Ho iniziato a fare “bikepacking” nel 2011, zaino da montagna in spalla e via, a quel tempo. Zaino che segava le spalle. Ma bastava pedalare e scoprire. Viaggi in solitaria, anche di pochi giorni, in Slovenia, Austria, Svizzera e Francia, Italia del Nord. La vacanza più rilassante? Un tour di 12 giorni da casa a casa, passando per l’Alto Adige, i Tauri e il Salzkammergut.

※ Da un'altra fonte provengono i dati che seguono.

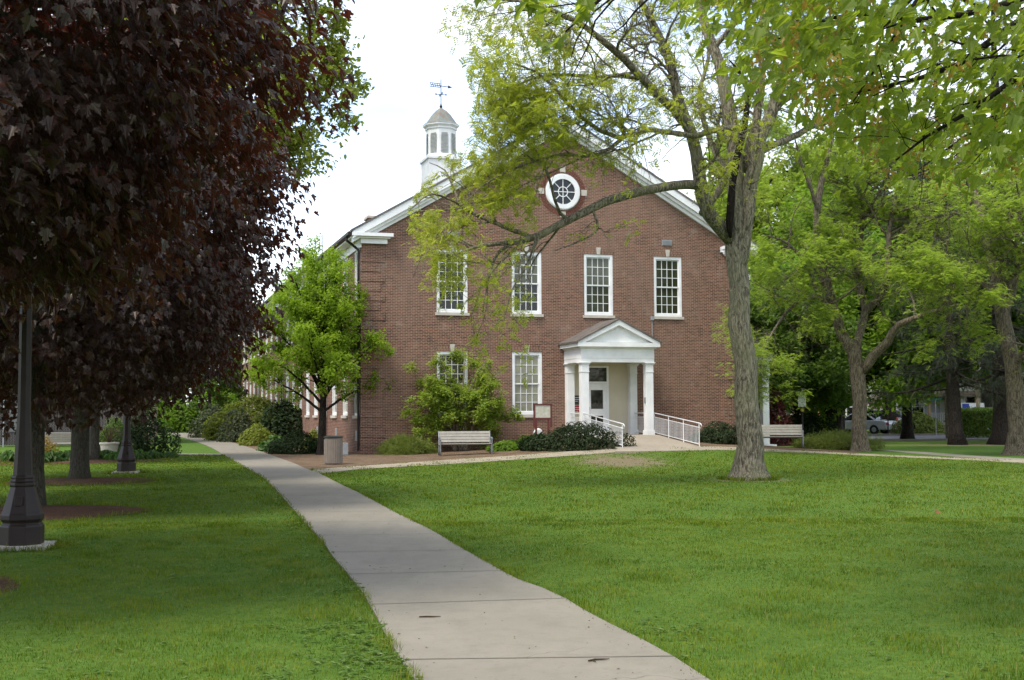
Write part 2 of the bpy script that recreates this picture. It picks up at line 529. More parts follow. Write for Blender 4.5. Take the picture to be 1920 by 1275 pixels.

Non ho mai amato molto partecipare ai sempre più numerosi eventi gravel, sono più un pedalatore solitario e anarchico. Ma apprezzo molto il lavoro di amici organizzatori, tracciatori, ideatori. Con alcuni di loro ho comunque fatto, nel 2018, la Veneto Gravel e la Tuscany Road, e altri bei percorsi di più giorni. Mi piace alternare gravel ed MTB, più di rado esco solo su strada. Uscendo di casa, la prima cosa che vedo è il profilo dell’ Altopiano di Asiago, col suo bordo ormai così familiare. Naturale quindi che sia, cartina escursionistica alla mano, la mia meta prediletta, dove salgo la maggior parte delle volte e che conosco ormai abbastanza bene.
Mi piace la solitudine di quei luoghi, la storia di quelle terre, le testimonianze della Grande Guerra, la possibilità di percorrere centinaia di km di sterrati e sentieri, di stare anche ore senza trovare nessuno. Collaboro, o meglio, aiuto amici nell’ architettare giri in bikepacking, scrivendo qualche testo e dando qualche suggerimento. Mi piace talvolta scrivere sui social dei miei giri, ponendo l’ accento sulle emozioni, la storia e gli incontri casuali, postando foto di paesaggi.
Non amo le etichette, le convenzioni e gli slogan. Per me gravel significa scoperta, anche quando si fanno gli stessi percorsi ormai a memoria. È possibilità di scegliere, come nella vita, con le sue numerose possibilità e direzioni e dove sei tu a decidere i tempi, i ritmi e le soluzioni.
Prediligo i percorsi nervosi ed impegnativi, dove la bici va più “sentita” che pedalata. Non disdico le distanze medio/lunghe, ma amo soprattutto la salita, per me la vera essenza di questo sport.